Es una herencia del carácter carismático del poder que, en algunos lugares, lleva a los buenos súbditos a regalar al jefe su peso en oro. Es verdad que la democracia ha ido atemperando semejante culto a la personalidad, pero el capitalismo ha dado un nuevo giro a los halagos al poderoso. Se le hacen regalos con la esperanza de recibir concesiones, esas que están en la sustancia de la arbitrariedad del poder, recalificar terrenos, permitir más alturas, especialmente puestas de relieve a lo largo de la hinchazón urbanística que han sufrido tantas economías, especialmente la española y, en particular, la valenciana.
Quienes dependen del poder para sus negocios tienen una agenda destinada a halagar y corromper a los que ejercen el poder, cualquier poder. Con esos manejos, entre los que destacan los regalos a los políticos y a sus familias, tratan de conseguir un trato de favor en las muchas oportunidades que el arbitrio político tiene a su alcance.

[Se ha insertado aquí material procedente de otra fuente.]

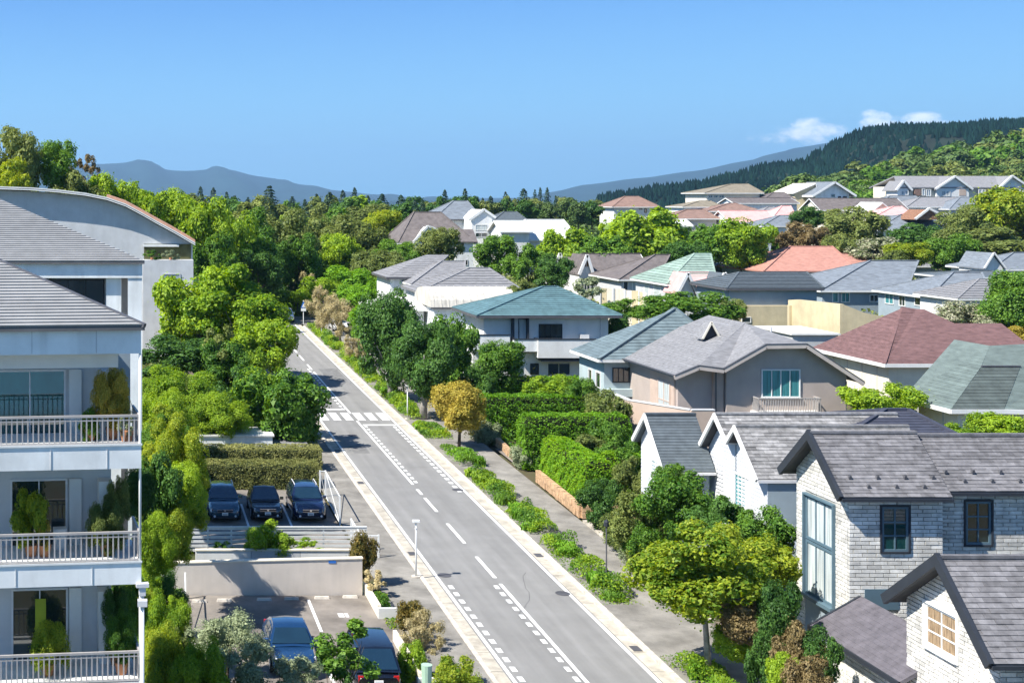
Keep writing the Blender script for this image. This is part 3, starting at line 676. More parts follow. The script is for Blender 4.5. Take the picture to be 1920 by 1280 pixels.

La cosa se sofistica más cuando el favor que le hace un político a un empresario se devuelve en forma de comisiones. Tantos concejales, tantos representantes del pueblo poniendo la mano para conseguir esos ingresos extra fruto de la corrupción. No hay día sin que nos den alguna noticia al respecto ahora que la fuerza del poder no consigue silenciar sus manejos. Porque hasta hace muy poco, el poder económico, aliado con el político, ejercía una censura implacable sobre estos trasiegos pero hoy ya casi es imposible censurar a todos los medios de comunicación tanto más cuanto algunos de éstos, alineados políticamente, contribuyen a amplificar las noticias sobre la corrupción del adversario.
Algunos países, democráticamente más avanzados que nosotros, tienen un código ético que obliga a la transparencia de los ingresos de los políticos y los funcionarios. En España aún no hemos llegado tan lejos. Pero la corrupción empieza a tener un tufillo desagradable incluso aquí. Por eso es de agradecer que el juez encargado del asunto Camps afirme en su auto que, tanto o más que indiciarios de chanchullos, los regalos, en si mismos, degradan al político.
Los partidos políticos españoles tienen al respecto una asignatura pendiente. Su financiación, tantos años oscurecida por una praxis posibilista, recibió un duro golpe mediático con el caso Filesa que afectó gravemente al partido socialista. Quizás parte de la obsesión del Partido Popular con negar las responsabilidades del caso Gürtel no sea sino una manera de ocultar que aquí hay también un caso de financiación irregular del partido. Al final, todo se terminará sabiendo.